Vor lauter Staunen habe ich ganz vergessen, dass die Heiligen drei Könige vom Josef längst durch die Hirten mit Ihren Schafen ersetzt wurden und ein Engel ist auch noch gerade mit in der Szene erschienen. Mit flinker Hand bewegt Josef alle Figuren schnell mehrfach quer durch das Architekturstück. Auch der Turon tritt auf, die phantastische Figur der Habergeiss, wie man im Bayrischen dazu sagt, deren Figur wohl noch auf dionysische Kulte oder die Mithrasverehrung zurückgeht, deren Funktion beim fasnächtlichen Bettelgang aber war, die Wurst vom Wirtshaustisch zu stibitzen. Jetzt wird’s aber spannend. Josef frohlockt schon hörbar juchzend hinter der Kulisse, als er den König Herodes und den römischen Statthalter Pilatus durch den Schlitz in die Bühne hineinschiebt. Denn kaum haben sich beide erst ein wenig im Raum um gesehen, kommt schon grollend – man hört wieder den Josef - der Tod mit in die Szene, der mit gekonntem Sensenhieb beide hinweg mäht. Josef hat gleich so stark aus geholt, dass dem Herodes der Kopf von der Bühne rollt und auf den Holzboden klackert. Den braucht er jetzt auch nicht mehr, denn schon erscheint der Teufel, der ihn mit seinem Dreizack vehement von der Bühne schiebt. Aus is, gor is !! Applaus!! Der Josef kommt strahlend hinter der Bühne hervorgekrabbelt. Die Gerechtigkeit hat gesiegt!

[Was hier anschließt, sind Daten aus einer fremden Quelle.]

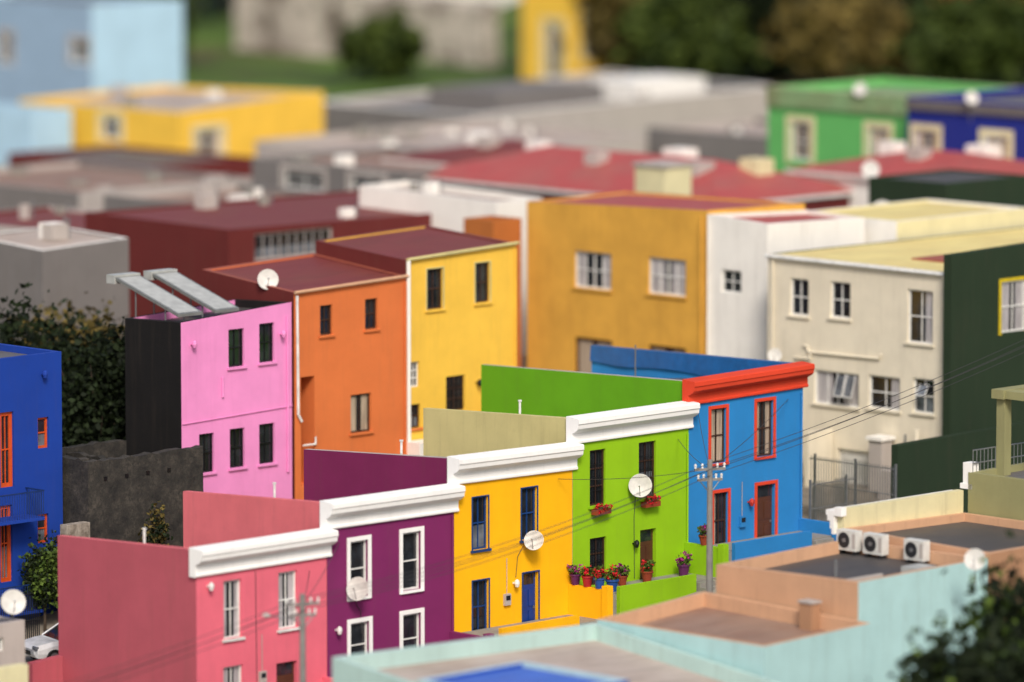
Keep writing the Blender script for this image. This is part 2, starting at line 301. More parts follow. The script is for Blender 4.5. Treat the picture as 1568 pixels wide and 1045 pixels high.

Gleich geht es schon weiter, Josef braucht keine Pause:
Stolz präsentiert er uns jetzt die gleichen Schauspieler – jetzt aber als Maske.
Josef kann alles. Der Turon, den er hoch bis an die Decke hält, klappert bissig und verärgert mit dem Unterkiefer, den Josef über ein Schnürchen auf und zu bewegt. Wenn man deren Kopf an einer langen Stange durchs Wirtshausfenster streckte, konnten die Kinder draussen im Schnee durch Ziehen der Schnur schnelle Beute machen. Auch der bleiche Tod als kantige Holzmaske und der rotgesichtige Teufel mit den Kuhhörnern wurde vom Josef schon mehrfach und immer wieder geschnitzt, weil man diese Masken für den Faschings-umzug als Vorboten für die Passionszeit genauso braucht wie auch den König Herodes, den Pilatus mit der römischen Hakennase und die Rabbiner mit ihren Backenbärten.
Josef ist Allrounder. Seit seine Frau vor 3 Jahren verstorben ist, malt Josef auch noch die Motive der Hinterglasbilder, wie sie (auch sie war Künstlerin) es ihm bei gebracht hat.
Schnitzen hat er aber schon immer gekonnt. Ob es jetzt die Kerbschnittmuster sind, mit denen er seine Kästchen und Tabletts verziert oder diese großen Feldkreuze, ob es die kleinen aber kompakten ausdrucksstarken Heiligen sind, die von den Touristen so gerne gekauft werden.
Josef hat schon alles mal gemacht und das immer verlässlich und gut.
Auch ein Buch hat er schon geschrieben, das er jetzt für uns signiert: „Moje Zyeie“ Das heisst auf polnisch natürlich: Mein Leben (ISBN 978-83-926705-5-1)
Schreiben ist im nicht ganz so leicht gefallen wie alles andere und so schaut er uns beim Signieren auch so ein bisschen unsicher von unten her an. Was soll ich da reinschreiben?
Aber gleich strahlt er wieder, wenn man ihn hier ein wenig berät.
Und das sieht man diesem glücklich lachenden Gesicht, das trotz aller Falten eher jung als alt wirkt, wirklich an: Arbeiten hat Josef Hulka immer Spass gemacht.